The Heritage Foundation recently published a new report detailing its 10 “guiding principles” for agriculture. As in the case of other reports, this report also departs from the respected analysis Heritage was once known for in favor of what appears to be the talking point of donors.
Over the years, Heritage increasingly starts with the answer to any policy question they want and then cherry pick information in order to arrive at their desired conclusion.
For example, the recent report on agriculture claims that while “agriculture has changed dramatically” over the last 80 years, farm policies have remained “Depression-era relics.” This makes for a good quip but it confuses the facts. Actually, nothing of the Depression-era programs survive under the 2014 Farm Bill except a single provision that says if Congress ever fails to do its work in passing a modern 5-year Farm Bill the law will revert back to the 1938 and 1949 Act. In short, the only way we wind up with Depression-era farm policy is in the event the Heritage Foundation succeeds in defeating passage of a Farm Bill five years from now.

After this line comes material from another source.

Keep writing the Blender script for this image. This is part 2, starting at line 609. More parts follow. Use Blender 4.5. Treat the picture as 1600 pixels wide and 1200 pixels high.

This sort of error is unworthy of a think tank that years ago, whatever you might have thought of their conclusions, you still felt was credible.
The 2014 Farm Bill, passed in February, marked a sea of change in farm policy that not only kept us free of Depression-era farm policy but threw off more recent policies that were not as cost effective as they needed to be.
For example, Direct payments, first introduced in 1996, were repealed as part of a more than 30% percent cut in the commodity title, which is actually proving even deeper under CBO’s most recent analysis with projections of roughly $3 billion more in savings than earlier expected.
The only policies that are in effect after passage of the 2014 Farm Bill are policies that provide help only in times when a producer suffers a loss due to Mother Nature or market conditions affected by foreign subsidies and tariffs that are at record highs and rising even as U.S. support for farmers and ranchers reaches record lows.
The report calls for “free market principles” for U.S. farmers and ranchers while turning a blind eye toward heavily subsidized and protected foreign competitors.
For instance, the Heritage Foundation would have American rice farmers compete on their own against the government of Thailand, which pays farmers above market prices for their rice – about $4.4 billion above market prices in the 2011-2012 crop year alone.
Heritage would also have America’s sugar farmers stand alone as they compete on the world market against governments which have made headlines in their open and notorious subsidization of their sugar farmers.
And Heritage would leave our nation’s cotton farmers to contend alone with China, the 800-pound gorilla in the world cotton market. This command and control economy not only dictates its internal cotton policy but it calls all of the shots in the global market, with actual world supply and demand rendered immaterial.
Many readers would wholeheartedly agree with the author’s conclusion that “a free-market vision for agriculture starts with having principles that recognize the flaws of government intervention while embracing freedom and individual rights.” But that doesn’t blot out the reality of the world market where foreign government manipulation of agricultural markets is the rule and not the exception. It also ignores the fact that the U.S. is already leading by example with the most market-oriented farm policy in the world where crop prices are set totally by private markets.
What Heritage cannot get straight is if you strip out any federal involvement in crop insurance, farmers would have no insurance on their crops because no private company would sell them a policy because no farmer could afford the premium so risky is agricultural production. Heritage also can’t get straight that everyday Americans don’t buy into Heritage’s view that it is just great if other countries want to subsidize their producers so they can undercut American farmers and ranchers and drive them out of business. Most Americans don’t recognize this as a free market.
Every five years, U.S. farm policy changes. We have gone from Depression-era policies in the 1930s to more modern policies in the 1970s, 80s, 90s, and earlier in this century, each decade shedding more and more of the policies of 80 years ago. And, the 2014 Farm Bill represents the most fundamental shift yet. The old Heritage Foundation would have observed this slow but certain evolution and constructively contributed to the landmark change made to farm policy earlier this year.
Undoubtedly, farm policy is going to continue to change as agricultural market conditions change. We are nearing the time when 9 billion people will inhabit the earth. Norman Borlaug, whom our nation just honored with a statue in the U.S. Capitol, taught us that we can be knee-jerk in our response to a hungry and growing world or thoughtful. Heritage, and all of us, would do well to follow Borlaug’s thoughtful lead.